The project is the brainchild of Jerry Beck, director of the Revolving Museum, who said he was inspired by his daughter, Georgie, several years ago when she brought home a paper airplane she had constructed at school and decorated with artwork.

Mr. Beck, known for his large-scale public art projects, put together Team PROJECT SOAR – made up of the Revolving Museum, the city of Fitchburg, Rotary International District 7910 and others – and enlisted the help of 5,000 people including 3,800 children. Artists, engineers, business and civic leaders, and individuals from Fitchburg, 20 regional Rotary clubs and local colleges, businesses and educators helped design and build the paper airplane.

The project cost around $60,000, said Mr. Beck, who plans to make the plane part of a traveling exhibition before it is installed in a permanent location for public display.

Mr. Beck, Fitchburg Mayor Stephen L. DiNatale, Fitchburg Public Schools Superintendent Andre R. Ravenelle, Rotary District Governor Karin Gaffney, participating local artist Kathy Fanelli, and Fitchburg student Matthew Kroch were among those who spoke at the event.

“It takes a skillful team to make things happen,” Mr. Beck said. “We are making world history today in the city of Fitchburg. We’re doing something no other city in the world has accomplished.” He thanked his daughter, who was standing in the audience with relatives who flew up from Florida for the event, and told her he loved her.

“This is great exposure for the city and a great event to get all the schoolchildren involved,” Mr. DiNatale said. “The weather is outstanding, but could be a little better if it was less windy. What Jerry does is the best. He is a cross between Salvador Dali and P.T. Barnum. I refer to him as ‘impresario.’ ”

Mr. Ravenelle said he loved seeing schoolchildren's enthusiasm for the project.

John O. Hickey, 9, of Worcester was watching with his mother, Casey L. Hickey, a teacher at Dawson Elementary School in Holden and artist who contributed artwork for the plane.

“It’s very cool,” John said. “It’s long and it’s big and I think it will fly a little bit, but not that well - maybe a few feet.”

Ms. Hickey, whose father, William H. Darling, flies corporate jets and has a runway and hangar on his property in upstate New York, said her class contributed about 100 pieces of artwork for the plane.

“This is a pretty unique experience and I wanted my son to see what me and my students did,” she said.

McKay seventh-graders Kiara L. Rivera and Carlina A. Velez, both 13, were checking out artwork displayed on the plane, including vintage envelopes, stamps, comics, maps, newspapers, movie posters and music sheets. Both girls contributed artwork and said the project inspired them to become artists.

“It’s exciting and I’m glad to see my artwork shown somewhere,” Kiara said.

“I think it’s exciting to see all the artwork built into one extraordinary piece that is detailed and exquisite,” Carlina said. “It is disappointing it didn’t fly, but it is still a beautiful piece. Just seeing it in real life inspires me that I can do it.”

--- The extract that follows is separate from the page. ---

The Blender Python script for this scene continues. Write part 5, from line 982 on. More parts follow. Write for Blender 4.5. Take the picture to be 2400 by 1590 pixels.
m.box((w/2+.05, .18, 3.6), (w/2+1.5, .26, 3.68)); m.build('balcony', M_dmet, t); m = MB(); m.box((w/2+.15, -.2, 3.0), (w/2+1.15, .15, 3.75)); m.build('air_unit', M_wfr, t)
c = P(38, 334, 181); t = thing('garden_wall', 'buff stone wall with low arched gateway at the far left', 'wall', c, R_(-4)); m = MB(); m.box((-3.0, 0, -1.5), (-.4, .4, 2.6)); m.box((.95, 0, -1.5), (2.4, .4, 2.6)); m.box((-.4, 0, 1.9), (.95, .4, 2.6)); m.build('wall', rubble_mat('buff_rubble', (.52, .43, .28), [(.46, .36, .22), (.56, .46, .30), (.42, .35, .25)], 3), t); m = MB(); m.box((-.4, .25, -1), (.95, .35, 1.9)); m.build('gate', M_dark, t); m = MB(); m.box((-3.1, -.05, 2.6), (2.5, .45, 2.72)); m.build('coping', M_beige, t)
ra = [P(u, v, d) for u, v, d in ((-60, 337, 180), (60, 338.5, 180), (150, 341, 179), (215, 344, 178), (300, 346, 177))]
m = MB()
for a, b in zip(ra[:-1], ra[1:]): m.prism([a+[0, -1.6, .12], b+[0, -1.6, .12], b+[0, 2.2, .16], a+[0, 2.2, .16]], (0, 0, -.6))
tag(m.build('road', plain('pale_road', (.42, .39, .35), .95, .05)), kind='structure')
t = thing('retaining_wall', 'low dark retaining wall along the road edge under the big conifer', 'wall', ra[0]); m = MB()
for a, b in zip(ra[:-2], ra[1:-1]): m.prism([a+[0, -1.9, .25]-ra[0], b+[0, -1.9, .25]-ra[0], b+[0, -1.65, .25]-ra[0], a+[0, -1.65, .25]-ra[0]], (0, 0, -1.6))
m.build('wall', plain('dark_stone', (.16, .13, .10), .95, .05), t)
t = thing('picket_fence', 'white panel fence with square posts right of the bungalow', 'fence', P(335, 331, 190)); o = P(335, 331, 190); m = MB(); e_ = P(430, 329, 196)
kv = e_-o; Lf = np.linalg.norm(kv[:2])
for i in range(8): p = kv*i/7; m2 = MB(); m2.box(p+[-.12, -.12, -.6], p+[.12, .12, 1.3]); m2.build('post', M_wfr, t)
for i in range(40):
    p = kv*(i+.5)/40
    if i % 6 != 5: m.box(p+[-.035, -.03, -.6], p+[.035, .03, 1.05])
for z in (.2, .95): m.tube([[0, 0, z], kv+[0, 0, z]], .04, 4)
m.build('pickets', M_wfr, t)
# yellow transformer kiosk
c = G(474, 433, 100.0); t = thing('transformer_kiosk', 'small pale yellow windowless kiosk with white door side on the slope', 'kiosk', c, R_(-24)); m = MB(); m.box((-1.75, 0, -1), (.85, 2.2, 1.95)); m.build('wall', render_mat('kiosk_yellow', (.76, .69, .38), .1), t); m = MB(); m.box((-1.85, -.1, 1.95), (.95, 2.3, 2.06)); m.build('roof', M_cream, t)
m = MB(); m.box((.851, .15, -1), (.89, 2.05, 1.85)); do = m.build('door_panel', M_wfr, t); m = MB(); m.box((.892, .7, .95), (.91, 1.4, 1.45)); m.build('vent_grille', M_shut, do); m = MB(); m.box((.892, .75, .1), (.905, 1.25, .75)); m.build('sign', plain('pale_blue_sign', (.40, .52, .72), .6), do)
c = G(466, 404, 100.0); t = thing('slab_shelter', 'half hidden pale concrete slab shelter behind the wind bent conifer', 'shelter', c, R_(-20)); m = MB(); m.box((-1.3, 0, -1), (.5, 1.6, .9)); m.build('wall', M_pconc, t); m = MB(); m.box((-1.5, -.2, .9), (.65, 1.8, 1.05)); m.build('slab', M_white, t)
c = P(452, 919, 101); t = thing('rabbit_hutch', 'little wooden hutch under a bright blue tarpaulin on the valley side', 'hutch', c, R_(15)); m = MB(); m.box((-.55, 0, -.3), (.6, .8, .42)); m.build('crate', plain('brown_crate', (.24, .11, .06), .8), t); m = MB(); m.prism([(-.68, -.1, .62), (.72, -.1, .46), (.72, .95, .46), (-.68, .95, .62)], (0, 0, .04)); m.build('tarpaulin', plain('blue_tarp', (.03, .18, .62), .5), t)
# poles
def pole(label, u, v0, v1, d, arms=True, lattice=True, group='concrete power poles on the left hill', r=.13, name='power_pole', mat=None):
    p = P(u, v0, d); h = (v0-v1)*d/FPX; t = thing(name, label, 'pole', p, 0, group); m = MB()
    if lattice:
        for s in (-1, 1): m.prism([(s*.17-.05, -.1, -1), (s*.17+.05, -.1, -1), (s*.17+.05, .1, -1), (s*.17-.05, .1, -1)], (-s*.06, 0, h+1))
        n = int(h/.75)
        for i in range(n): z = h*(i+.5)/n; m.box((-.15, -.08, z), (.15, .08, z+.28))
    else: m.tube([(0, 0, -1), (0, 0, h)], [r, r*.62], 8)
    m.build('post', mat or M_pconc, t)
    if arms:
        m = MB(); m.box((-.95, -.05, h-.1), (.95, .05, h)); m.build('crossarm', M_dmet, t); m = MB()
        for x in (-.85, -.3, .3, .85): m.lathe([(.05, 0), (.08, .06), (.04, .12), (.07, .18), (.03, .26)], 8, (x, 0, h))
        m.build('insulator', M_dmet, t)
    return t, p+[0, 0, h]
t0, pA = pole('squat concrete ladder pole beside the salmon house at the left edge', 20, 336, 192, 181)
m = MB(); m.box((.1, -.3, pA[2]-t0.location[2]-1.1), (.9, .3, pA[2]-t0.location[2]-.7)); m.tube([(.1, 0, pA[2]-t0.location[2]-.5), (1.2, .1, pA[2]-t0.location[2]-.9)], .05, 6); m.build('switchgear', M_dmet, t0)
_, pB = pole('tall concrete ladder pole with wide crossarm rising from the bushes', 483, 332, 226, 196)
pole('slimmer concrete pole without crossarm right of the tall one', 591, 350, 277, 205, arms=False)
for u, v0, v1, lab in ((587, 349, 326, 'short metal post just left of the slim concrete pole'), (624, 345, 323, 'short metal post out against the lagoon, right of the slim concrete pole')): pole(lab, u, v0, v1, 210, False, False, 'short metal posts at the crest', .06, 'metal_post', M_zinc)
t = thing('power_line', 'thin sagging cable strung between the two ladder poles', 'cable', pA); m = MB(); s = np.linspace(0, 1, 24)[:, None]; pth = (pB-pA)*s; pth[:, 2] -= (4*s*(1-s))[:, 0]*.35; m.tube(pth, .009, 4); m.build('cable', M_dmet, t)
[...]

McKay art teacher Kara L. David said all of her Grade K-8 students created monochromatic or analogous self-portraits for the plane.

“It was a wonderful opportunity to have students involved in a community event and see the results of a true collaborative effort,” Ms. David said.

Sizer eighth-graders Nicole E. Wright and Autumn A. Meeker, both 14, were looking at artwork they created glued to the plane underneath the back of the wing.

“I created the blue demon,” Nicole said. “This is really cool.”

“I think it is really cool how we all came together to do this big project,” Autumn said. “I thought it would fly, but it is still cool to see.”

Fitchburg High School sophomore Peter J. Rivera, 16, said he was impressed.

“It was incredible, to be honest,” Peter said. “To see something like this that has not been done before is mesmerizing. Seeing this makes me want to make my own big plane – grab a couple of friends and we can build one on our own.”